_Exercise aim_
Your task is to copy every line of the entries that contains "part".

━━━━━━━━━━━━━━━━━━━━━━━━━━━━━━

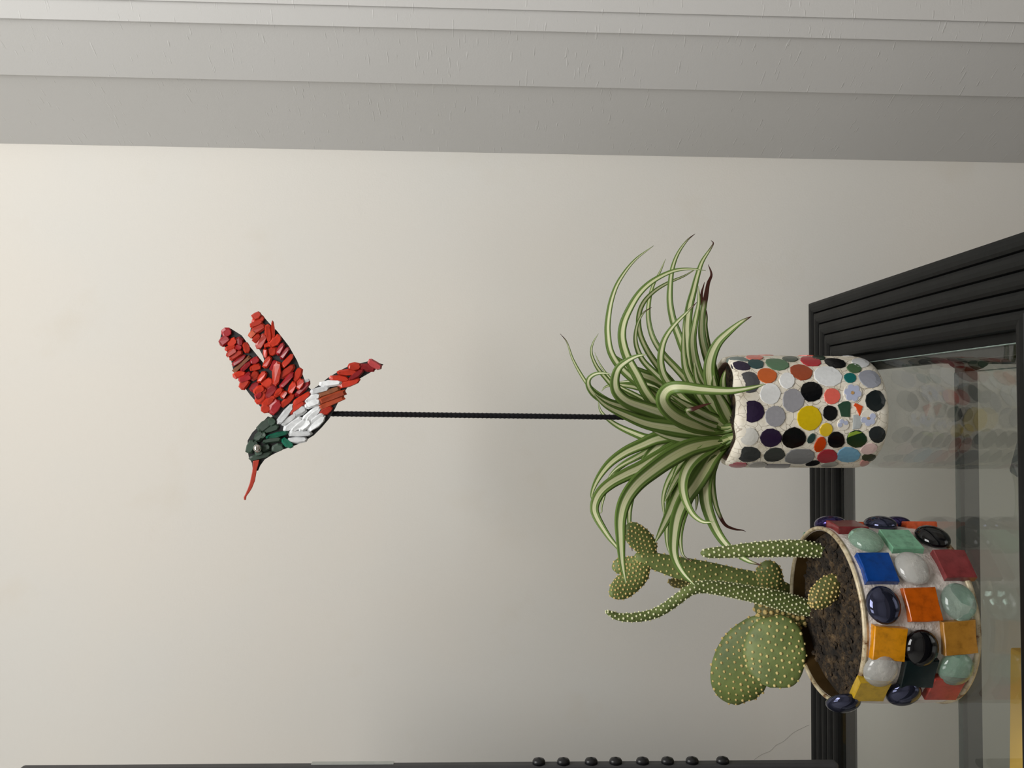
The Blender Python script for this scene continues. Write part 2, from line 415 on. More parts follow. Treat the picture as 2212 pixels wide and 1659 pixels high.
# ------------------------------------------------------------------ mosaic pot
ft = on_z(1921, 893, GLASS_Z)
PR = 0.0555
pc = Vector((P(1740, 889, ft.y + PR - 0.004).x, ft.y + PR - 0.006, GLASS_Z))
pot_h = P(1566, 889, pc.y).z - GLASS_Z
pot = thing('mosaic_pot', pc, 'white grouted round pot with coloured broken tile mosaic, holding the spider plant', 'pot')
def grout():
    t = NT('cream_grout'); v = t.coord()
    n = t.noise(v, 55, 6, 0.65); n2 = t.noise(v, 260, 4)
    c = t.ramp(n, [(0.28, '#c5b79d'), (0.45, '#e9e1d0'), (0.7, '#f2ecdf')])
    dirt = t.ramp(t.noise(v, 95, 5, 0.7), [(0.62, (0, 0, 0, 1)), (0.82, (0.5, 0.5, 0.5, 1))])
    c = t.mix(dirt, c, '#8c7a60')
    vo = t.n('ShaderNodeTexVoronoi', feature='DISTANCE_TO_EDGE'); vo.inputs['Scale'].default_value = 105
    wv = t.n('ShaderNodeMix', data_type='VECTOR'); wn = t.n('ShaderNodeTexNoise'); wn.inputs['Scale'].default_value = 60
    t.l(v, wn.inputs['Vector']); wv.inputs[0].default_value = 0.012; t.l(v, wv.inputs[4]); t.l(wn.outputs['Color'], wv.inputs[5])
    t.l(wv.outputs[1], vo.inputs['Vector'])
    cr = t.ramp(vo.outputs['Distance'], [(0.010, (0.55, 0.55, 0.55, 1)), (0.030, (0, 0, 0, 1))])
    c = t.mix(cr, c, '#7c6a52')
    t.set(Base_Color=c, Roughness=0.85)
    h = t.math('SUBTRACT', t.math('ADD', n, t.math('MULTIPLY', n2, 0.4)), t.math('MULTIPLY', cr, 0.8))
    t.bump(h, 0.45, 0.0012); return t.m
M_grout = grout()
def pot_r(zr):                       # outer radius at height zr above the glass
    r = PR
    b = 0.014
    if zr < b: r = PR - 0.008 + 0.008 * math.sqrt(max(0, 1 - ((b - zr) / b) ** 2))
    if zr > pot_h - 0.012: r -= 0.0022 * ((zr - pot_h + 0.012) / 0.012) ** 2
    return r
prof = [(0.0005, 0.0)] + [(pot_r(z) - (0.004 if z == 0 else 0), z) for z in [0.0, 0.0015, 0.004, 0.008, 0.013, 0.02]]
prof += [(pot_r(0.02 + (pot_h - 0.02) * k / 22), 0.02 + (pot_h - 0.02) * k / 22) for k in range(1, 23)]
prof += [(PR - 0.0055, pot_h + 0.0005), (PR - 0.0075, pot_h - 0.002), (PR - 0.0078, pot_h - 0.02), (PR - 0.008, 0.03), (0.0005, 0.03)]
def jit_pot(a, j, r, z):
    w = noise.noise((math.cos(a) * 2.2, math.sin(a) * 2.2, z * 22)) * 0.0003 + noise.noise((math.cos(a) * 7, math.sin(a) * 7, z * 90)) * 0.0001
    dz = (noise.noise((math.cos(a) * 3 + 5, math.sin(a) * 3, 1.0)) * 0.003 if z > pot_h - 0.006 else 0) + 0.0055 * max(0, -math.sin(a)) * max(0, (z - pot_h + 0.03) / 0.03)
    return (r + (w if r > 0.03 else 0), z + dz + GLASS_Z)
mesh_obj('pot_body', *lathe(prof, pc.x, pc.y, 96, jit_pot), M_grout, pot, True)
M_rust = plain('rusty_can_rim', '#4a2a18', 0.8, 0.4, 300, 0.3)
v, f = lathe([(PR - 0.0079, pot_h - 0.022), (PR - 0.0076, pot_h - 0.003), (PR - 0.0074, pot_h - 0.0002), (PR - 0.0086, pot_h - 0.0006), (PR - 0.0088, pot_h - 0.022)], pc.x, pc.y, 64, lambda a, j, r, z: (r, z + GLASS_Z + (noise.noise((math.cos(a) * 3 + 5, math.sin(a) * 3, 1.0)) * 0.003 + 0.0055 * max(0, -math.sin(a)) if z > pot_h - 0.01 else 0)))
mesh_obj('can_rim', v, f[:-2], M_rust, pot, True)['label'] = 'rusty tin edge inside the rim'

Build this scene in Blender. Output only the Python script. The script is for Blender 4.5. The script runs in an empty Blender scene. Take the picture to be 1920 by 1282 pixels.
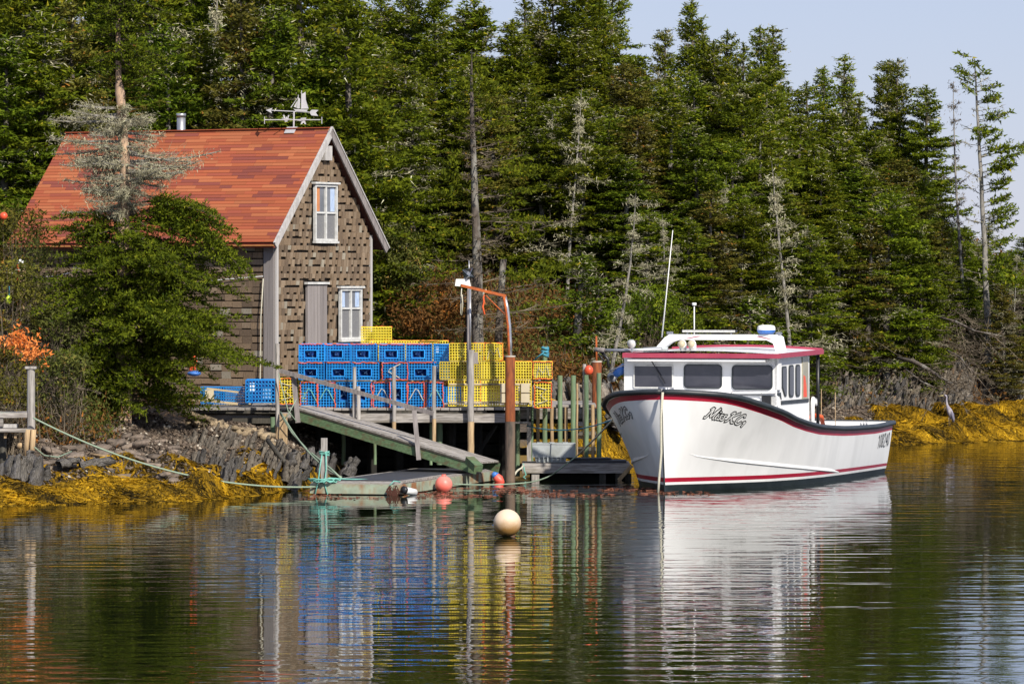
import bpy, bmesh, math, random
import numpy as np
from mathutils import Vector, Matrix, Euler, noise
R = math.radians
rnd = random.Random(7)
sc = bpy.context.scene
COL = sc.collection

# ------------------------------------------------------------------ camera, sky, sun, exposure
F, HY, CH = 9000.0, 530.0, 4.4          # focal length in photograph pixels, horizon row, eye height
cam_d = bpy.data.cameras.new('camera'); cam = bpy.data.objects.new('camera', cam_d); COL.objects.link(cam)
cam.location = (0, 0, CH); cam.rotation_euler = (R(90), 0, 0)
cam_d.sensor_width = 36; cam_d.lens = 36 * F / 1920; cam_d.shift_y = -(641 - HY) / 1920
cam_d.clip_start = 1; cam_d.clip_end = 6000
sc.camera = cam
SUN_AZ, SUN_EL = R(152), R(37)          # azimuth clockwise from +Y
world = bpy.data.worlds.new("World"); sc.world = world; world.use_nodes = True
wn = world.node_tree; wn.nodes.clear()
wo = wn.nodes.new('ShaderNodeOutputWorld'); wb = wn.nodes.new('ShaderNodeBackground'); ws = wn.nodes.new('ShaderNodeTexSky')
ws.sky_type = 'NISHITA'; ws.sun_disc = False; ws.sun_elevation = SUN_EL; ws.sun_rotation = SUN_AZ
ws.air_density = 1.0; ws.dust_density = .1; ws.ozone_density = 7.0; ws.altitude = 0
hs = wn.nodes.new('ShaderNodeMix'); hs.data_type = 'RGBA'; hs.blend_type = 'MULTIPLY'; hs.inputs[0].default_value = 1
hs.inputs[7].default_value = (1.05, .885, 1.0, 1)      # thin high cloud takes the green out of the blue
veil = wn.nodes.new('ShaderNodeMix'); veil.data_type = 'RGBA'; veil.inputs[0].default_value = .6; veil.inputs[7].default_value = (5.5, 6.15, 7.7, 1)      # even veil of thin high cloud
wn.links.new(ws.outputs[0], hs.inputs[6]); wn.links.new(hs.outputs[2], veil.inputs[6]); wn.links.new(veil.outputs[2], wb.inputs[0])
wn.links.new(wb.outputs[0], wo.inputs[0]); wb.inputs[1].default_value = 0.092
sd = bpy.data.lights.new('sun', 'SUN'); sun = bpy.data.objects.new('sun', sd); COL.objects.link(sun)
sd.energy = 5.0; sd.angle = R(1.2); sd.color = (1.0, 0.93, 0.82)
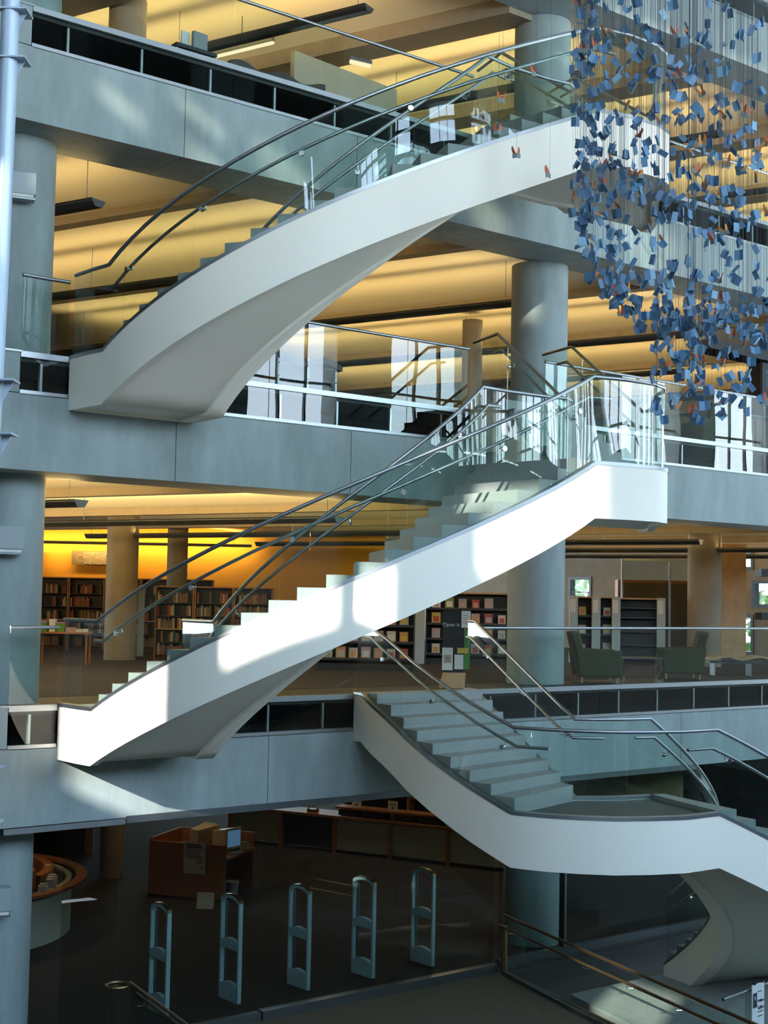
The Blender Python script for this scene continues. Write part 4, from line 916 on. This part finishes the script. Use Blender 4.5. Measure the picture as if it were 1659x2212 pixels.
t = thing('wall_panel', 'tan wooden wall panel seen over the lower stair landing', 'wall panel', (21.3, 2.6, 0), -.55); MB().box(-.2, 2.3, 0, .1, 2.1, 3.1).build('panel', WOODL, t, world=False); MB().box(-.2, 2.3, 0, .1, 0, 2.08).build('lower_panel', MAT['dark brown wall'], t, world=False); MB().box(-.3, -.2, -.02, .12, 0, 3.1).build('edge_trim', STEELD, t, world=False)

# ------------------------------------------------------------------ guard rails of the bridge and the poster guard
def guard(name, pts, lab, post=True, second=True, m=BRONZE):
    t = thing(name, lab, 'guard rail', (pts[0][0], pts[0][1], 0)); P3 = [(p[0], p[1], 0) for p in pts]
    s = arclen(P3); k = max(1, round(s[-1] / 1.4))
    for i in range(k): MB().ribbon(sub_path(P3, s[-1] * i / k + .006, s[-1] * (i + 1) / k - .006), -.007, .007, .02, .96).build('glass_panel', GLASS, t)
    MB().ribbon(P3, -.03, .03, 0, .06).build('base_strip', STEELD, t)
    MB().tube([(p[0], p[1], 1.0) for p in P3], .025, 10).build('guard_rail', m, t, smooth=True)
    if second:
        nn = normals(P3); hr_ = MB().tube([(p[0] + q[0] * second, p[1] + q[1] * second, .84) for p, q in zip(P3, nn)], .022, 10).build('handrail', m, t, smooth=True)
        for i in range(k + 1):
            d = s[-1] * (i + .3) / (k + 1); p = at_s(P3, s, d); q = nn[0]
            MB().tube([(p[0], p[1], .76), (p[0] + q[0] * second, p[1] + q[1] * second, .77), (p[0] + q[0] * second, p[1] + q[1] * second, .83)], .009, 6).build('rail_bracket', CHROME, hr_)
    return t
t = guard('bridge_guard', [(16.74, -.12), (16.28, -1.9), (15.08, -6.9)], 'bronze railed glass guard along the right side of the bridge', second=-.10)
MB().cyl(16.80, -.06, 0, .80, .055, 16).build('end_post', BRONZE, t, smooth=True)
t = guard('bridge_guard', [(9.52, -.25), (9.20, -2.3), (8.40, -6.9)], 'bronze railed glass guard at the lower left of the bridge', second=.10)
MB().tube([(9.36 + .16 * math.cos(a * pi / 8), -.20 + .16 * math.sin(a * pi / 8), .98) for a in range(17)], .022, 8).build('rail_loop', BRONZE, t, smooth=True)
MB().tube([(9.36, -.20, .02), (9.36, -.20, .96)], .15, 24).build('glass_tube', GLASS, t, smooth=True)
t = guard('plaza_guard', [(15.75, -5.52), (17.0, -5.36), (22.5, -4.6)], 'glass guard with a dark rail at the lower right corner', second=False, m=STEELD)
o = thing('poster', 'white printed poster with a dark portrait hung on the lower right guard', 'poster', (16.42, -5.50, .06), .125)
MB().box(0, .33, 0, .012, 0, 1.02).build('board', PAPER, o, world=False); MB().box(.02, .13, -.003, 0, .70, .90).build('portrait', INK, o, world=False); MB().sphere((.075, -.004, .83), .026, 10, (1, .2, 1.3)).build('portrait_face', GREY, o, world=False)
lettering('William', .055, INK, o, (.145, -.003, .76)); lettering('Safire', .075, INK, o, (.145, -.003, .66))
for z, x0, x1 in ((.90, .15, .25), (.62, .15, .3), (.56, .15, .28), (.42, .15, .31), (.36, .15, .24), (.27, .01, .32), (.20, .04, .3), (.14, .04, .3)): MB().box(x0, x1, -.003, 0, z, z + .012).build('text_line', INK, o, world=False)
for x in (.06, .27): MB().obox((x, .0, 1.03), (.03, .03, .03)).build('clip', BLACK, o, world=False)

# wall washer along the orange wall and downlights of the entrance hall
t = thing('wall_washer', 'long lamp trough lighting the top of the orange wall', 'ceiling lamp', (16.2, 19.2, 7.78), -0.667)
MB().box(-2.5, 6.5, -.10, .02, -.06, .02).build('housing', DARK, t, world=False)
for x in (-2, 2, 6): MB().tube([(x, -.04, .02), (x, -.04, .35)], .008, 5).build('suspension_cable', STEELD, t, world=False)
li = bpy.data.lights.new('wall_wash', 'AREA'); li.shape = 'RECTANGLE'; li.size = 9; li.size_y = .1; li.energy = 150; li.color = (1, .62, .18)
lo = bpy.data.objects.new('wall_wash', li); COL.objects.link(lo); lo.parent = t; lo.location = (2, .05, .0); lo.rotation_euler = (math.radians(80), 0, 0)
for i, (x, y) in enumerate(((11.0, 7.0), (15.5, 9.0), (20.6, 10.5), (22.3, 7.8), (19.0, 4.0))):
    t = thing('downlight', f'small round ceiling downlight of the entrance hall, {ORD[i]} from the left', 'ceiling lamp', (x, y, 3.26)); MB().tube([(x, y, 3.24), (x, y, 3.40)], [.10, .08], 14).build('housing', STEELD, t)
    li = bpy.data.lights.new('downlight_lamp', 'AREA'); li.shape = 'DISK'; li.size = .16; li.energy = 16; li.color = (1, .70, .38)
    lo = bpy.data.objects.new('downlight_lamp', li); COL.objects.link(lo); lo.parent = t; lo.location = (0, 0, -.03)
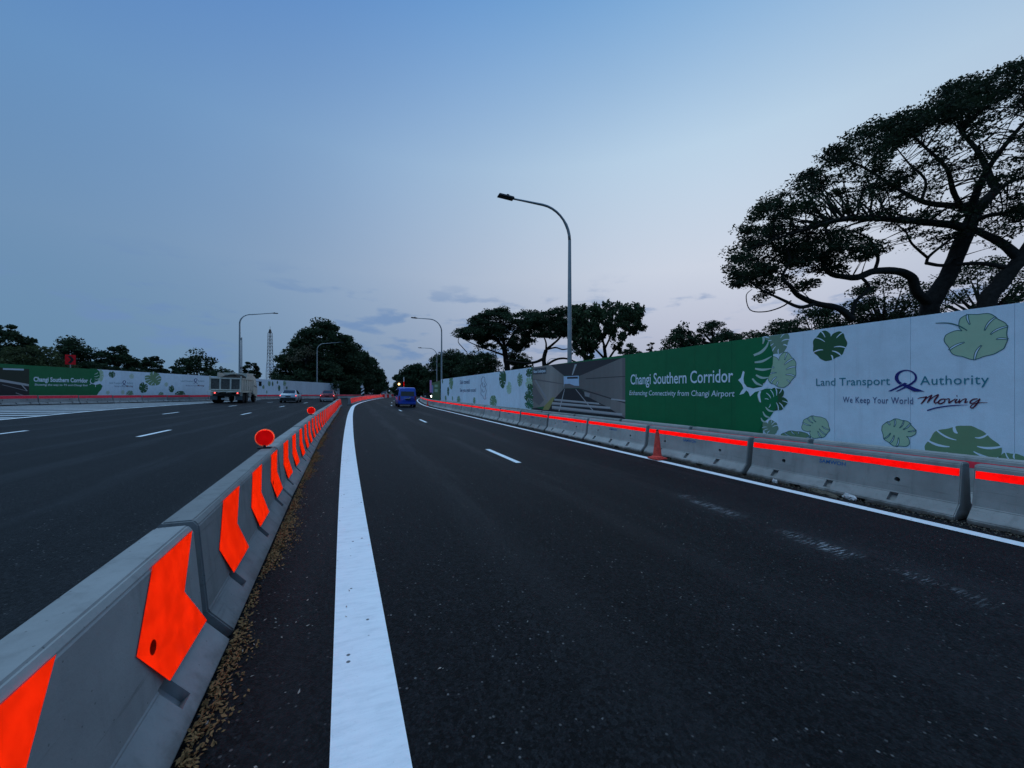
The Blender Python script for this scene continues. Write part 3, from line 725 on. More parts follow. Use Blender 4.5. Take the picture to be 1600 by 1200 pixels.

━━━━━━━━━━━━━━━━━━━━━━━━━━━━━━

_Reply_
The Blender Python script for this scene continues. Write part 2, from line 415 on. More parts follow. Treat the picture as 2212 pixels wide and 1659 pixels high.
The Blender Python script for this scene continues. Write part 4, from line 916 on. This part finishes the script. Use Blender 4.5. Measure the picture as if it were 1659x2212 pixels.
The Blender Python script for this scene continues. Write part 3, from line 725 on. More parts follow. Use Blender 4.5. Take the picture to be 1600 by 1200 pixels.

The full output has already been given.